3.3 Het medisch tuchtrecht heeft tot doel de kwaliteit van de individuele gezondheidszorg te bewaken en te bevorderen en de patiënt te beschermen tegen ondeskundig en onzorgvuldig handelen van een zorgverlener. Het gaat daarbij om een algemeen belang. Het medisch tuchtrecht is niet bedoeld en ook niet geschikt om een oordeel te vellen over de verhoudingen tussen zorgverleners onderling wanneer geen sprake is van mogelijke risico’s voor de kwaliteit van de patiëntenzorg.

Klachtonderdelen 1 tot en met 4

3.4 De klacht van klager heeft niet alleen betrekking op het handelen van verweerster naar aanleiding van het second opinion-rapport (klachtonderdelen 1, 2 en 3), maar ook op algemene zaken, zoals het niet beschikken over een klachtenprocedure (klachtonderdeel 4). Niet duidelijk is in hoeverre klager door het handelen of nalaten van verweerster rechtstreeks in zijn belang is getroffen en in hoeverre dat belang geplaatst kan worden in het kader van de individuele gezondheidszorg.
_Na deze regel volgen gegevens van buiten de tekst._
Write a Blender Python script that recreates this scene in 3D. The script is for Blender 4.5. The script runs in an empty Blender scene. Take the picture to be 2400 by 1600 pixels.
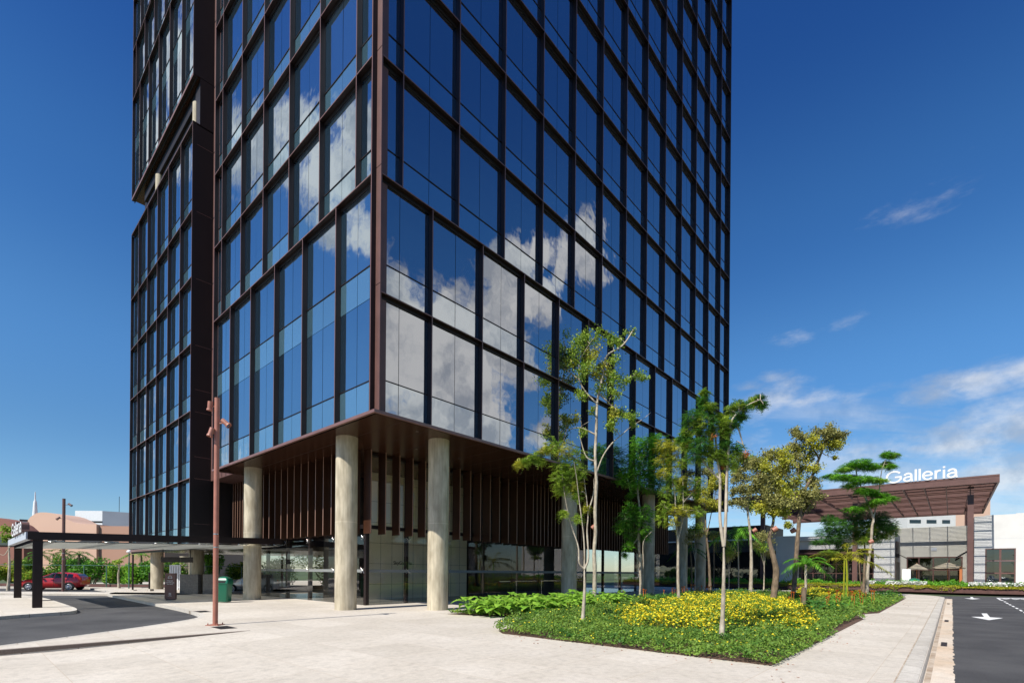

3.5 In het algemeen heeft een zorgverlener geen rechtstreeks belang als hij een klacht indient over de door een andere zorgverlener geleverde kwaliteit van zorg. Door klager zijn echter geen omstandigheden naar voren gebracht die een afwijking van dit algemene uitgangspunt rechtvaardigen. Klager is daarom niet-ontvankelijk in deze klachtonderdelen.

Klachtonderdeel 5

3.6 Het vijfde klachtonderdeel betreft het niet nakomen van de betalingsverplichting na het verstrekken van de opdracht tot het verrichten van een second opinion bedrijfsarts onderzoek. Hoewel klager een concreet eigen belang bij dit klachtonderdeel heeft, heeft klager niet duidelijk gemaakt in hoeverre dit verwijt betrekking heeft op de individuele gezondheidszorg. In zijn algemeenheid is het tuchtrecht niet het geëigende middel om een oordeel te krijgen over het niet betalen van een nota.

4. De beslissing
De voorzitter verklaart klager kennelijk niet-ontvankelijk in zijn klacht.

Aldus gedaan op 12 februari 2025 door K.A.J.C.M. van den Berg Jeths-van Meerwijk, voorzitter, in tegenwoordigheid van C.W.M. Hillenaar, secretaris.